Yes! This happened in Idiroko, Ogun State in 1989. I led a patrol team. While we had worked, I got tired and about going to close for the day, we saw vehicles loaded with contraband and the way they were driving was as if we don’t have Customs in Ogun State.

I asked our driver to turn and embark on a chase. I started shooting the tyres, when I got the rare tyres they were blocking us, so we moved to the front and I shot the front tyres too. So, we got the four tyres punctured and the vehicle was moving on its rim.

We drove past an area called Ajilete, later passed Owode too. Soldiers and others were watching what was going on. This was about 4pm, after we had spent three days outside.

As one of the vehicles we shot at was driving on its rim, it was emitting fire and at the middle of the junction, it diverted to Ado Odo. That Ado Odo used to be the enclave of very notorious smugglers.
Because I had released so many shots, after Ado Odo, my bullets got exhausted and I thought we had some rounds of ammunition in one gun we call OFN then. It could carry 35 rounds.

With the gunshots and the noise, it was as if the whole of Owode now moved out. They communicated with other communities, that show solidarity for smuggling. They were closing up on us saying, ‘This is the end for Dimka and his team’.

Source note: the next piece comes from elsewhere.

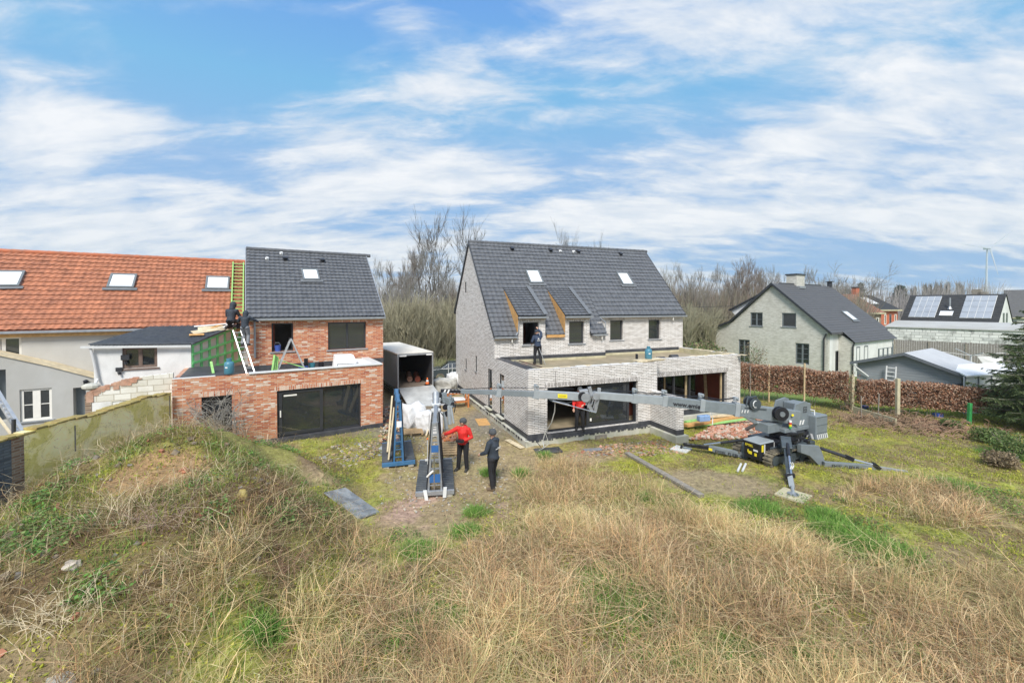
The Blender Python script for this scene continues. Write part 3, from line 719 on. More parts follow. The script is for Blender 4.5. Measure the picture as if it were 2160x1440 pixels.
# windows
window(house, front(4.05), *u1_, rec=.16, pane=False)
window(house, front(4.05), *u2_); window(house, front(4.9), *u3_, bars=()); window(house, front(4.9), *u4_)
sash = MB(); sash.box(u1_[1] - .13, u1_[1] - .09, 4.28, 4.9, u1_[2] + .06, u1_[3] - .06); sash.build('open_sash', M['anthracite'], house)
for o_ in (sl1, sl2, gs1): window(house, left(0), *o_, rec=.02, fw=.03, sill=False)
for o_ in (tl1, tl2): window(house, left(0), *o_, rec=.03, fw=.05, gl='clear_glass', sill=False)
mb = MB()
for o_ in (tl1, tl2): mb.box(-.17, .1, o_[0] - .1, o_[1] + .1, .44, .49)
mb.each('door_step', M['concrete_plinth'], house)
mb = MB()
for i, o_ in enumerate((sl1, sl2)): mb.box(-.05, .1, o_[0] - .04, o_[1] + .04, o_[2] - .05, o_[2] - .002)
mb.build('sill', M['zinc'], house)
# sliding door of the left half
P = front(0); o_ = g1_; mx0, mx1 = WH.fb(1238, 850, .15).x, WH.fb(1327, 850, .15).x
sd_ = MB(); f = .05
sd_.mbox(P, o_[0], o_[1], .12, .28, o_[2], o_[2] + .05); sd_.mbox(P, o_[0], o_[1], .12, .28, o_[3] - .05, o_[3]); sd_.mbox(P, o_[0], o_[0] + f, .12, .28, o_[2] + .05, o_[3] - .05); sd_.mbox(P, o_[1] - f, o_[1], .12, .28, o_[2] + .05, o_[3] - .05)
sd = sd_.build('sliding_door', M['anthracite'], house, bevel=.004)
lf = MB(); z0_, z1_ = o_[2] + .05, o_[3] - .05
lf.mbox(P, mx0, mx0 + .11, .15, .22, z0_, z1_); lf.mbox(P, mx1 - .1, mx1, .15, .22, z0_, z1_); lf.mbox(P, mx0 + .11, mx1 - .1, .15, .22, z0_, z0_ + .09); lf.mbox(P, mx0 + .11, mx1 - .1, .15, .22, z1_ - .09, z1_)
lf.build('door_leaf', M['anthracite'], sd, bevel=.004)
g = MB(); g.mbox(P, mx0 + .1, mx1 - .09, .18, .195, z0_ + .08, z1_ - .08); g.build('pane', M['window_glass'], sd)
hm = MB(); hm.mbox(P, mx1 - .07, mx1 - .035, .125, .15, 1.5, 1.68); hm.mbox(P, mx0 + .16, mx0 + .24, .172, .178, .7, .82); hm.build('handle', M['white_pvc'], sd)
# frame of the right half's opening
P = front(.9); o_ = g2_; sd_ = MB()
sd_.mbox(P, o_[0], o_[1], .14, .24, o_[3] - .06, o_[3]); sd_.mbox(P, o_[0], o_[0] + .1, .14, .24, o_[2], o_[3] - .06); sd_.mbox(P, o_[1] - .06, o_[1], .14, .24, o_[2], o_[3] - .06)
for px in (1422, 1455): a_ = WH.fb(px, 820, 1.05).x; sd_.mbox(P, a_ - .04, a_ + .04, .14, .24, o_[2], o_[3] - .06)
sd_.build('door_frame', M['anthracite'], house, bevel=.004)
jt = MB(); a_ = WH.fb(1448, 820, 1.3).x; jt.box(a_ - .05, a_ + .04, 1.3, 1.36, .42, 2.5); jt.box(g2_[1] - .14, g2_[1] - .08, 1.13, 1.2, .46, 2.4)
jt.each('door_jamb', M['timber'], house)

# roof
SL = math.sqrt(1 + KR * KR); VD = Vector((0, 1, KR)) / SL; ND = Vector((0, -KR, 1)) / SL
O_ = Vector((0, 4.75, 4.96)); vtop = (8.5 - 4.75) * SL; vlow = -(4.75 - 3.92) * SL; vd = (6.05 - 4.75) * SL
def zroof(b): return 4.96 + KR * (b - 4.75)
mb = MB()
tile_roof(mb, O_, (1, 0, 0), VD, ND, -.06, W_ + .06, vd, vtop - .05, tw=.25, th=.30)
for (u0_, u1__, va_) in ((-.06, d1a, vlow), (d1b + .02, d2a, vlow), (d2b + .02, stp + .02, vlow), (stp + .02, W_ + .06, 0)):
    tile_roof(mb, O_, (1, 0, 0), VD, ND, u0_, u1__, va_, vd, tw=.25, th=.30)
kd = (zroof(6.05) - 4.99) / (6.05 - 3.86); sd2 = math.sqrt(1 + kd * kd); VD2 = Vector((0, 1, kd)) / sd2; ND2 = Vector((0, -kd, 1)) / sd2
for (u0_, u1__) in ((d1a - .02, d1b + .02), (d2a - .02, d2b + .02)):
    tile_roof(mb, (0, 3.86, 4.99), (1, 0, 0), VD2, ND2, u0_, u1__, 0, (6.05 - 3.86) * sd2, tw=.25, th=.24)
roof = mb.build('roof', M['dark_tile'], house, smooth=False)
mb = MB()     # roof deck below the tiles (also closes the back slope)
for (a0_, a1_, b0_) in ((-.05, d1a, 3.94), (d1b, d2a, 3.94), (d2b, stp, 3.94), (stp, W_ + .05, 4.76), (d1a, d1b, 6.05), (d2a, d2b, 6.05)):
    mb.prism([(a0_, b0_, zroof(b0_) - .13), (a0_, b0_, zroof(b0_) - .012), (a0_, 8.5, zroof(8.5) - .012), (a0_, 8.5, zroof(8.5) - .13)], (a1_ - a0_, 0, 0))
mb.prism([(-.05, 8.5, 9.0), (-.05, 8.5, 9.13), (-.05, 11.95, 5.05), (-.05, 11.95, 4.92)], (W_ + .1, 0, 0))
mb.build('roof_deck', M['anthracite'], roof)
for (u0_, u1__) in ((d1a, d1b), (d2a, d2b)):
    mb = MB(); mb.prism([(u0_, 3.9, 4.84), (u0_, 3.9, 4.97), (u0_, 6.05, zroof(6.05)), (u0_, 6.05, zroof(6.05) - .1)], (u1__ - u0_, 0, 0))
    dm = mb.build('dormer', M['anthracite'], roof)
mb = MB()
for u0_ in (d1a, d2a): mb.prism([(u0_ - .012, 6.02, zroof(6.02)), (u0_ - .012, 3.92, 4.95), (u0_ - .012, 3.96, zroof(3.94))], (.02, 0, 0))
mb.box(d1b + .02, d2a - .02, 3.9, 4.04, 3.90, 4.035)
mb.each('dormer_cheek', M['osb'], house)
mb = MB()     # lead side gutters and eaves gutters
for u0_ in (d1b, d2b): mb.prism([(u0_ - .16, 3.85, 5.05), (u0_ + .06, 3.85, 5.05), (u0_ + .06, 6.12, zroof(6.12) + .06), (u0_ - .16, 6.12, zroof(6.12) + .06)], ND2 * .02)
mb.each('dormer_flashing', M['lead'], house)
mb = MB()
def gutter(mb, a0_, a1_, b_, z_): mb.box(a0_, a1_, b_ - .13, b_ - .005, z_ - .11, z_ - .03); mb.box(a0_, a1_, b_ - .14, b_ - .12, z_ - .03, z_ - .012)
gutter(mb, d1a - .02, d1b + .06, 3.9, 4.97); gutter(mb, d2a - .02, d2b + .06, 3.9, 4.97); gutter(mb, stp + .02, W_ + .08, 4.76, 4.93)
gutter(mb, -.04, d1a - .05, 3.94, 4.03); gutter(mb, d2b + .1, stp, 3.94, 4.03)
mb.tube([(d1a + .06, 3.85, 4.9), (d1a + .06, 3.96, 4.8), (d1a + .02, 3.98, 4.2), (d1a - .12, 3.9, 4.05)], .035, 8)
mb.tube([(stp + .03, 4.7, 4.86), (stp - .01, 4.02, 4.6), (stp - .01, 4.0, 4.1)], .03, 8)
mb.build('gutter', M['zinc'], house)
mb = MB(); mb.box(stp + .02, W_ + .02, 4.72, 4.9, 4.80, 4.86); mb.box(d1a, d1b, 3.96, 4.05, 4.80, 4.86); mb.box(d2a, d2b, 3.96, 4.05, 4.8, 4.86); mb.box(.0, d1a - .05, 3.96, 4.05, 3.86, 3.93)
mb.each('fascia', M['timber'], house)
mb = MB()      # ridge caps
k = 0; a_ = -.06
while a_ < W_ + .02:
    mb.tube([(a_, 8.5, 9.12), (a_ + .36, 8.5, 9.12)], [.115, .10], 10); a_ += .335
mb.build('ridge', M['dark_tile'], roof)
mb = MB()      # verges
for a0_ in (-.075, W_ + .045):
    mb.prism([(a0_, 3.92, zroof(3.92) - .10), (a0_, 3.92, zroof(3.92) + .05), (a0_, 8.5, 9.21), (a0_, 12.0, 5.10), (a0_, 12.0, 4.95), (a0_, 8.5, 9.02)], (.03, 0, 0)) if a0_ < 0 else \
    mb.prism([(a0_, 4.74, zroof(4.74) - .10), (a0_, 4.74, zroof(4.74) + .05), (a0_, 8.5, 9.21), (a0_, 8.5, 9.02)], (.03, 0, 0))
mb.each('verge', M['anthracite'], roof)
for c in (((1108, 570.5), (1135, 571), (1146.8, 598.3), (1117, 598.3)), ((1300, 575.7), (1323.5, 576.4), (1336, 602), (1312, 601.6))):
    rooflight(house, [WH.fr(px, py, 4.75, 5.0, KR) for px, py in c], ND)
def roof_vent(parent, p, n, up, sc=1.0, mat='anthracite'):
    mb = MB(); p, n, up = Vector(p), Vector(n).normalized(), Vector(up).normalized(); s_ = n.cross(up)
    def Q(u, d, z): return p + s_ * u * sc + up * z * sc + n * d * sc
    mb.mbox(Q, -.12, .12, 0, .03, -.16, .16)
    mb.hexa([Q(-.08, .02, -.1), Q(.08, .02, -.1), Q(.08, .02, .12), Q(-.08, .02, .12), Q(-.10, .17, -.14), Q(.10, .17, -.14), Q(.07, .10, .10), Q(-.07, .10, .10)])
    return mb.build('roof_vent', M[mat], parent)
for px, py in ((1079.5, 525), (1160.5, 528), (1219, 531), (1308, 536)): roof_vent(house, WH.fr(px, py, 4.75, 4.99, KR), ND, VD)
for px, py in ((1182, 530), (1210, 531)): roof_vent(house, WH.fr(px, py, 4.75, 4.99, KR), ND, VD, .6, 'white_plastic')
for a_, b_, z_, m_ in ((.85, 4.0, 3.88, 'white_pvc'), (W_ - .9, 4.8, 4.80, 'white_pvc'), (stp - .3, 4.0, 3.9, 'white_pvc')):
    mb = MB(); mb.tube([(a_, b_ - .1, z_), (a_, b_ - .1, z_ - .14), (a_ + .05, b_ - .05, z_ - .2)], .03, 8); mb.build('gutter_outlet', M[m_], house)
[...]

I then asked a younger officer who held the OFN rifle to give it to me for use in the face of our challenge of likely mob attack only for him to inform me that he exhausted his ammunition.
I never knew that while I aimed at the tyres of the vehicle, he put his rifle on rapid and in no time exhausted the 35 rounds of ammunition. Now we were armless and this was only known to us, the Customs officers.

People were coming in hundreds from two directions to close up on us. No single ammunition. So, I asked him to give me the rifle, I took it and ran into the vehicle and pretended as if I was corking it. Quickly again, I ran out of the vehicle sat on the bonnet and aimed at the mob like I was about to shoot at them. Because they know what I can do, they thought I had ammunition to cause casualties in self-defence and making the seizure.

I had earlier warned my officers not to betray their emotions as these people must not know that we had run out of ammunition. I urged them all to act very brave and position at alert as ready to shoot.

The mob quickly surrendered, with hands up pleading, ‘Oga don’t shoot, please. We don’t want trouble, please, don’t do it.’ We held them down until we gained control of the people from Owode, Ado Odo and environs.

They had machetes, charms, sticks and other weapons with the obvious intent to attack. We were just eight officers facing the risk of confronting over 500 able-bodied men.

One of their leaders now said, ‘Please, we need your help, the vehicle we used was hired, and that they are ready to lose the contraband but not the vehicle. I told them, if they behave funny, I will shoot. I gave them my word that if they brought another vehicle to convey the seizure to our base, I will ensure release of the vehicle to them.

They brought another vehicle and offloaded all the contraband into it because the other one caught fire. It was then that other patrol vehicles joined us and we went to base. I reported to my boss, Usman Jabba, a Chief Superintendent (he is late now). I told him the whole story and my promise to release the vehicle used in conveying the seizure back to the people, he approved of it.

After that operation, the young officer that held the OFN rifle left the service. He said this job is too risky for him. He is in Germany now. He has been there ever since.

You operate with minimal amount of ammunition?

Then, yes. Now, no. The situation has changed for the better. We are better equipped for the job and you can see the results.

Are there limitations or challenges?

We’ve never had it so good. As I said, we are far better equipped for the job than before.
Can you compare Nigeria Customs with its counterparts in western world?
Well, I can compare our Customs with the Customs of the United States. We have developed a very rich international rating. We attended a course in Botswana and I know what Customs of other countries had to say about Nigeria Customs Service

Are you really deploying technology to the fight against smuggling?

There are ways in which we are doing that. If you check some of our patrol vehicles, they are fitted with cameras that can capture images from long distances, then you send information to other officers who eventually carry out arrests of suspects and ensure seizures. That is how we take the smugglers unaware most times without resistance or casualties.

You know the service has aircraft for aerial surveillance to pick activities of smugglers and relate to the ground enforcement officers. We have improved from what we used to be, there has been a steady improvement.

Do you get cooperation from the court?

The punishments of the court are not stiff enough. You know most of these things are stipulated. To say there is no enough enlightenment is not true. In the print media, electronic and online we are there trying to educate people.

I think most of the smuggling acts are borne out of the quest to get rich quick, some try to evade duty payments to make more gains. They know its unlawful. Sometimes we wonder, what type of propaganda, media outreach do we need to educate these people on the need to shun smuggling.

If you are greedy, no matter the education and enlightenment you will still smuggle. Even if the government brings down the duty for cars to one per cent, people will still smuggle if they are greedy. They are deviants and there is nothing you can do to change that. They only begin to regret when they are not lucky and get arrested.

You can only continue smuggling when you think you can never be caught. I have never seen any smuggler that can never be caught, except there is no will power to catch the smuggler. There is a moral rebirth in customs and we have good logistics to do better. Smugglers that have not been caught and are still hoping to smuggle will soon go in for it. We adhere to the tenets and ethics of our job and this makes life harder for smugglers

How will you describe the Nigeria Customs of your dreams?

It’s not far from what obtains now. I will want a Customs where we will build on the existing foundation and successes by the present Controller General. If there are modifications, they should just be emphasis on what he has laid down.